> [Recorded data]:
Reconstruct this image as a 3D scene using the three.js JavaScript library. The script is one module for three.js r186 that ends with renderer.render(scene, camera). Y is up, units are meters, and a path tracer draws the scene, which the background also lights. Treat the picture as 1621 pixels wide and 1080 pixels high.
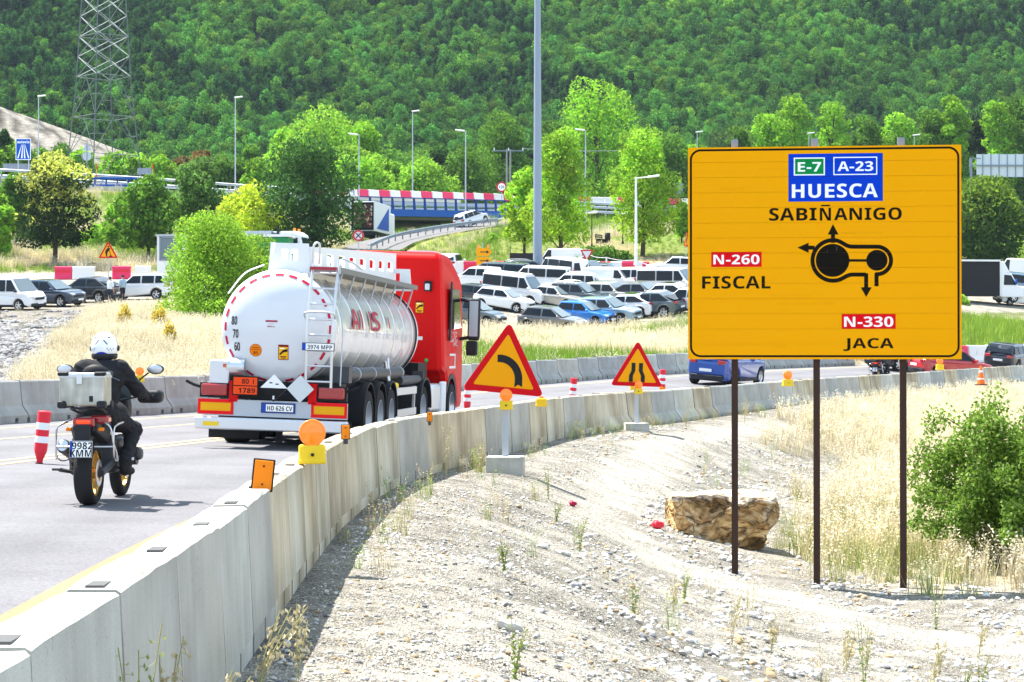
import * as THREE from 'three';
import { RoundedBoxGeometry } from 'three/addons/geometries/RoundedBoxGeometry.js';
import { mergeGeometries } from 'three/addons/utils/BufferGeometryUtils.js';
import { MarchingCubes } from 'three/addons/objects/MarchingCubes.js';

const scene = new THREE.Scene();
// ---- camera (telephoto, eye height 1.5 m above the road, tilted half a degree up)
const F = 3300, EYE = 1.5, HOR = 567, CX = 810.5;
const camera = new THREE.PerspectiveCamera(2 * Math.atan(540 / F) * 180 / Math.PI, 1024 / 682, 0.3, 3000);
camera.position.set(0, EYE, 0);
camera.lookAt(0, EYE + (HOR - 540) / F * 100, -100);
// ---- sky, sun, exposure
const SKY = 1.0;
const SUN = new THREE.Vector3(-0.38, 0.90, -0.25).normalize();
{ // summer sky: pale blue overhead, whitish haze low down, scattered white clouds all round
  const W = 512, Hh = 256, data = new Float32Array(W * Hh * 4); const hs = (x, y, z) => { let h = Math.imul(x, 374761393) + Math.imul(y, 668265263) + Math.imul(z, 974634777); h = Math.imul(h ^ (h >>> 13), 1274126177); return ((h ^ (h >>> 16)) >>> 0) / 4294967296; };
  const n3 = (x, y, z) => { const i = Math.floor(x), j = Math.floor(y), k = Math.floor(z), f = x - i, g = y - j, h = z - k, w = (a) => a * a * (3 - 2 * a), L = (a, b, t) => a + (b - a) * t; return L(L(L(hs(i, j, k), hs(i + 1, j, k), w(f)), L(hs(i, j + 1, k), hs(i + 1, j + 1, k), w(f)), w(g)), L(L(hs(i, j, k + 1), hs(i + 1, j, k + 1), w(f)), L(hs(i, j + 1, k + 1), hs(i + 1, j + 1, k + 1), w(f)), w(g)), w(h)); };
  for (let y = 0; y < Hh; y++) for (let x = 0; x < W; x++) { const el = (y / (Hh - 1) - 0.5) * Math.PI, az = x / W * 2 * Math.PI, dx = Math.cos(el) * Math.cos(az), dy = Math.sin(el), dz = Math.cos(el) * Math.sin(az), k = (y * W + x) * 4; let c;
    if (dy < -0.01) c = [0.24, 0.25, 0.24]; else { const t = Math.pow(1 - Math.max(0, dy), 2.6); c = [0.12 + 0.22 * t, 0.23 + 0.19 * t, 0.38 + 0.12 * t]; const q = 1.6 / (dy + 0.35); let s = 0, a = 0.5, f = 1; for (let o = 0; o < 5; o++) { s += a * n3(dx * q * f * 1.7 + 31, dy * f * 2 + 7, dz * q * f * 1.7 + 11); a *= 0.5; f *= 2.1; } const cl = Math.min(1, Math.max(0, (s - 0.47) / 0.16)) * 0.8; c = c.map((v, i) => v + ([0.60, 0.64, 0.67][i] - v) * cl); }
    data.set([c[0] * SKY, c[1] * SKY, c[2] * SKY, 1], k); }
  const sky = new THREE.DataTexture(data, W, Hh, THREE.RGBAFormat, THREE.FloatType); sky.mapping = THREE.EquirectangularReflectionMapping; sky.magFilter = sky.minFilter = THREE.LinearFilter; sky.wrapS = THREE.RepeatWrapping; sky.needsUpdate = true; scene.background = scene.environment = sky; }
const sun = new THREE.DirectionalLight(0xfff8ef, 4.4);
sun.name = 'sun'; sun.position.copy(SUN).multiplyScalar(300).add(new THREE.Vector3(0, 0, -60)); sun.target.position.set(0, 0, -60);
sun.castShadow = true; sun.shadow.bias = -0.0005; sun.shadow.mapSize.set(4096, 4096);
Object.assign(sun.shadow.camera, { left: -150, right: 150, top: 220, bottom: -220, near: 1, far: 900 });
scene.add(sun, sun.target);
const renderer = new THREE.WebGLRenderer({ antialias: true });
renderer.toneMapping = THREE.LinearToneMapping; renderer.toneMappingExposure = 3.5;
renderer.shadowMap.enabled = true;
scene.fog = new THREE.FogExp2(new THREE.Color(0.66, 0.8, 1.0), 0.00007);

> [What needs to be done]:
Repeat the material above verbatim. Leave the pictures behind.

> [Correct answer]:
Reconstruct this image as a 3D scene using the three.js JavaScript library. The script is one module for three.js r186 that ends with renderer.render(scene, camera). Y is up, units are meters, and a path tracer draws the scene, which the background also lights. Treat the picture as 1621 pixels wide and 1080 pixels high.
import * as THREE from 'three';
import { RoundedBoxGeometry } from 'three/addons/geometries/RoundedBoxGeometry.js';
import { mergeGeometries } from 'three/addons/utils/BufferGeometryUtils.js';
import { MarchingCubes } from 'three/addons/objects/MarchingCubes.js';

const scene = new THREE.Scene();
// ---- camera (telephoto, eye height 1.5 m above the road, tilted half a degree up)
const F = 3300, EYE = 1.5, HOR = 567, CX = 810.5;
const camera = new THREE.PerspectiveCamera(2 * Math.atan(540 / F) * 180 / Math.PI, 1024 / 682, 0.3, 3000);
camera.position.set(0, EYE, 0);
camera.lookAt(0, EYE + (HOR - 540) / F * 100, -100);
// ---- sky, sun, exposure
const SKY = 1.0;
const SUN = new THREE.Vector3(-0.38, 0.90, -0.25).normalize();
{ // summer sky: pale blue overhead, whitish haze low down, scattered white clouds all round
  const W = 512, Hh = 256, data = new Float32Array(W * Hh * 4); const hs = (x, y, z) => { let h = Math.imul(x, 374761393) + Math.imul(y, 668265263) + Math.imul(z, 974634777); h = Math.imul(h ^ (h >>> 13), 1274126177); return ((h ^ (h >>> 16)) >>> 0) / 4294967296; };
  const n3 = (x, y, z) => { const i = Math.floor(x), j = Math.floor(y), k = Math.floor(z), f = x - i, g = y - j, h = z - k, w = (a) => a * a * (3 - 2 * a), L = (a, b, t) => a + (b - a) * t; return L(L(L(hs(i, j, k), hs(i + 1, j, k), w(f)), L(hs(i, j + 1, k), hs(i + 1, j + 1, k), w(f)), w(g)), L(L(hs(i, j, k + 1), hs(i + 1, j, k + 1), w(f)), L(hs(i, j + 1, k + 1), hs(i + 1, j + 1, k + 1), w(f)), w(g)), w(h)); };
  for (let y = 0; y < Hh; y++) for (let x = 0; x < W; x++) { const el = (y / (Hh - 1) - 0.5) * Math.PI, az = x / W * 2 * Math.PI, dx = Math.cos(el) * Math.cos(az), dy = Math.sin(el), dz = Math.cos(el) * Math.sin(az), k = (y * W + x) * 4; let c;
    if (dy < -0.01) c = [0.24, 0.25, 0.24]; else { const t = Math.pow(1 - Math.max(0, dy), 2.6); c = [0.12 + 0.22 * t, 0.23 + 0.19 * t, 0.38 + 0.12 * t]; const q = 1.6 / (dy + 0.35); let s = 0, a = 0.5, f = 1; for (let o = 0; o < 5; o++) { s += a * n3(dx * q * f * 1.7 + 31, dy * f * 2 + 7, dz * q * f * 1.7 + 11); a *= 0.5; f *= 2.1; } const cl = Math.min(1, Math.max(0, (s - 0.47) / 0.16)) * 0.8; c = c.map((v, i) => v + ([0.60, 0.64, 0.67][i] - v) * cl); }
    data.set([c[0] * SKY, c[1] * SKY, c[2] * SKY, 1], k); }
  const sky = new THREE.DataTexture(data, W, Hh, THREE.RGBAFormat, THREE.FloatType); sky.mapping = THREE.EquirectangularReflectionMapping; sky.magFilter = sky.minFilter = THREE.LinearFilter; sky.wrapS = THREE.RepeatWrapping; sky.needsUpdate = true; scene.background = scene.environment = sky; }
const sun = new THREE.DirectionalLight(0xfff8ef, 4.4);
sun.name = 'sun'; sun.position.copy(SUN).multiplyScalar(300).add(new THREE.Vector3(0, 0, -60)); sun.target.position.set(0, 0, -60);
sun.castShadow = true; sun.shadow.bias = -0.0005; sun.shadow.mapSize.set(4096, 4096);
Object.assign(sun.shadow.camera, { left: -150, right: 150, top: 220, bottom: -220, near: 1, far: 900 });
scene.add(sun, sun.target);
const renderer = new THREE.WebGLRenderer({ antialias: true });
renderer.toneMapping = THREE.LinearToneMapping; renderer.toneMappingExposure = 3.5;
renderer.shadowMap.enabled = true;
scene.fog = new THREE.FogExp2(new THREE.Color(0.66, 0.8, 1.0), 0.00007);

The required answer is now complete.